In HTTP/2, all those requests are multiplexed across only one TCP connection per origin (each request becomes an HTTP/2 stream); so now when a packet is lost, all requests in progress are affected, rather than as few as ⅙ of them.

If you only ever make one request at a time, this difference does not affect you, because only one connection would be used under HTTP/1.1 as well.

But this case can make HTTP/2 significantly worse than HTTP/1.1 on low-quality mobile networks.


They may all be affected, but with selective ACK that means the receiver will still ACK most of the data, the server will notice that one packet was missing via SACK, resend it along with even more new data and all you got is a larger batch coming in 1RTT later, throughput isn't affected if your congestion controller can distinguish spurious losses from congestion (as BBR does). The problem only snowballs when future requests will only be made depending on previous data.


The other requests are still taking the latency hit.


Sure, but they were parallel requests in the first place, so in terms of wall time you're still only taking the latency hit once. And if they're larger in aggregate than the connection's BDP some of them would only have finished by the time that it has recovered from the loss anyway.

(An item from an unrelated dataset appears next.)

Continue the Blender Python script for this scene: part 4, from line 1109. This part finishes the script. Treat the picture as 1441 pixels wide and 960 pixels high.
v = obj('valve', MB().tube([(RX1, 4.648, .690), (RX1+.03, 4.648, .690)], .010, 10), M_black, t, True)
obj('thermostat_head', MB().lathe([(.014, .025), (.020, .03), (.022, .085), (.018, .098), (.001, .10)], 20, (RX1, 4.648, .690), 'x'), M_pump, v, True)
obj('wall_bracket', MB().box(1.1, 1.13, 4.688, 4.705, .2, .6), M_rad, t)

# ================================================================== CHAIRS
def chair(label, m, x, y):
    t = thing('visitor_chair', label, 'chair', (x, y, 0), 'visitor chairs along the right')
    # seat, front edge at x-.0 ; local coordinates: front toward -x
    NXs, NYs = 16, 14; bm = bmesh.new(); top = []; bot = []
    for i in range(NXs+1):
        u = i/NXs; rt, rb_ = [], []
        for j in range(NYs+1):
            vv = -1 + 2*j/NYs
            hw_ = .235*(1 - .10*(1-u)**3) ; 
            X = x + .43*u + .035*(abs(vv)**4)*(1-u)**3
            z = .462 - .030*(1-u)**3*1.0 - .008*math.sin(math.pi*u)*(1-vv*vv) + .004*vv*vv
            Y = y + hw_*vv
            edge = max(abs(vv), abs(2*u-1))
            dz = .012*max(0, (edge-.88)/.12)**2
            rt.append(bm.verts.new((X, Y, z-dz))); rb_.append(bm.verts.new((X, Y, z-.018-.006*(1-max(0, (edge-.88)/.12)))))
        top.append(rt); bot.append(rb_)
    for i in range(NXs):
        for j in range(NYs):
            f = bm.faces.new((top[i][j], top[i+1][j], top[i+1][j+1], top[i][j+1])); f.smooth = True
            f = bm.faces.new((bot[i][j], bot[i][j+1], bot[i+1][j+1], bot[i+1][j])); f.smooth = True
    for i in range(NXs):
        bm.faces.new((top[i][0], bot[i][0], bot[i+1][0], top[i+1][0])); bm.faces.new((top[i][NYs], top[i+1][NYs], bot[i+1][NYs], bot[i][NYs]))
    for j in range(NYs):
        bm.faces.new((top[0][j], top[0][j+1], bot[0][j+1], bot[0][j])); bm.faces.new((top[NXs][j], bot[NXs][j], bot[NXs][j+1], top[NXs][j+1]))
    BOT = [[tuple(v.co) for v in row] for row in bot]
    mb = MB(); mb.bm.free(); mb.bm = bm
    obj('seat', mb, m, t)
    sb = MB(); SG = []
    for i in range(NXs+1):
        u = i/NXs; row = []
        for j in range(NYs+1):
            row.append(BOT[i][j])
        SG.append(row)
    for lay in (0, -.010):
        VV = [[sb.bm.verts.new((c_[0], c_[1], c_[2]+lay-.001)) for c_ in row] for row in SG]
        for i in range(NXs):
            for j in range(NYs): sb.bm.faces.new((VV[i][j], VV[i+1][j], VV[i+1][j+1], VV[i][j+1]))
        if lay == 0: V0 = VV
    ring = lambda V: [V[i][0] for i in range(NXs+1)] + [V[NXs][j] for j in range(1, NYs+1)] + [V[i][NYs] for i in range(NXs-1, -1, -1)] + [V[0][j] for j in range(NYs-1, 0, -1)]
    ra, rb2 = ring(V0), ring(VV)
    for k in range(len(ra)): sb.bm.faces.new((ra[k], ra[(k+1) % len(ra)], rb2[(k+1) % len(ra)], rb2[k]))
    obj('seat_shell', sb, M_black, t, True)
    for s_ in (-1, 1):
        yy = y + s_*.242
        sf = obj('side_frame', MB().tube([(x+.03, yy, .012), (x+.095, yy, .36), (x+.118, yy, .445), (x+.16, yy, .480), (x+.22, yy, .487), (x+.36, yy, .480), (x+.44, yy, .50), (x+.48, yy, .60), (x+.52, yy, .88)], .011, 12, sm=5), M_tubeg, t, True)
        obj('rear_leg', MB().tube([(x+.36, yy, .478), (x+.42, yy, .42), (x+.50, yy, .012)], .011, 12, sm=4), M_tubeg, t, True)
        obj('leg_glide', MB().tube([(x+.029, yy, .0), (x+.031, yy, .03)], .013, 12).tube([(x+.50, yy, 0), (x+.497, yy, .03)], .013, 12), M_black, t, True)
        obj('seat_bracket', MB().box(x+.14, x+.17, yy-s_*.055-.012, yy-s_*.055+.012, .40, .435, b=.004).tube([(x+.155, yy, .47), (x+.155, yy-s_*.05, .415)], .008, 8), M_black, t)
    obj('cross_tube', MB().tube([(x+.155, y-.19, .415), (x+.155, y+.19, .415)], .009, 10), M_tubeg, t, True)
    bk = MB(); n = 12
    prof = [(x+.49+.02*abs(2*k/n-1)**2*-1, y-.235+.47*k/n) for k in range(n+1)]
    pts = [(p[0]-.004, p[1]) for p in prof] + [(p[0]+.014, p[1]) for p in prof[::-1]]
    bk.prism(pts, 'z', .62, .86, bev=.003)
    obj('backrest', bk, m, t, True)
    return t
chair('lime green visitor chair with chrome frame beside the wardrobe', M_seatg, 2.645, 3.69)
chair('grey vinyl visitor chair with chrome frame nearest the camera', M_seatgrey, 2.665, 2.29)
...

So... it's complicated. I'm not saying that HoL is a non-issue and that TCP is perfect. It's just that you're not eating the latency penalty N times and for anything that is dominated by throughput rather than latency it's even less relevant.


They’re all part of the same TCP connection, which means that if a packet gets lost, they all need to wait for this packet to be retransmitted, even if the data was unimportant for almost all of them.


As I understand it, in HTTP 2 there would be one logical stream per request. So in reality, all requests will be blocked on one (or a minority of) particular request for which a packet was lost, which is clearly subopptimal.

This problem is known as head of line blocking.


They're all between the same client and the same server, but they're not necessarily the same request. If there's only a single request it's no different from HTTP/1.


Thanks all for the great explanations. I was failing to think about how a browser's opening of multiple TCP connections in 1.1 maps to the multiple streams model of HTTP/2. Cheers.


> HTTP/3 is expected to use two to three times more CPU time than the earlier versions for the same bandwidth consumption.

I wonder the "for the same bandwidth consumption" is based on what. HTTP/2 with TLS I guess?


> new implementation of TLS in the kernel

This sounds like insanity to me. Is there an old implementation of TLS?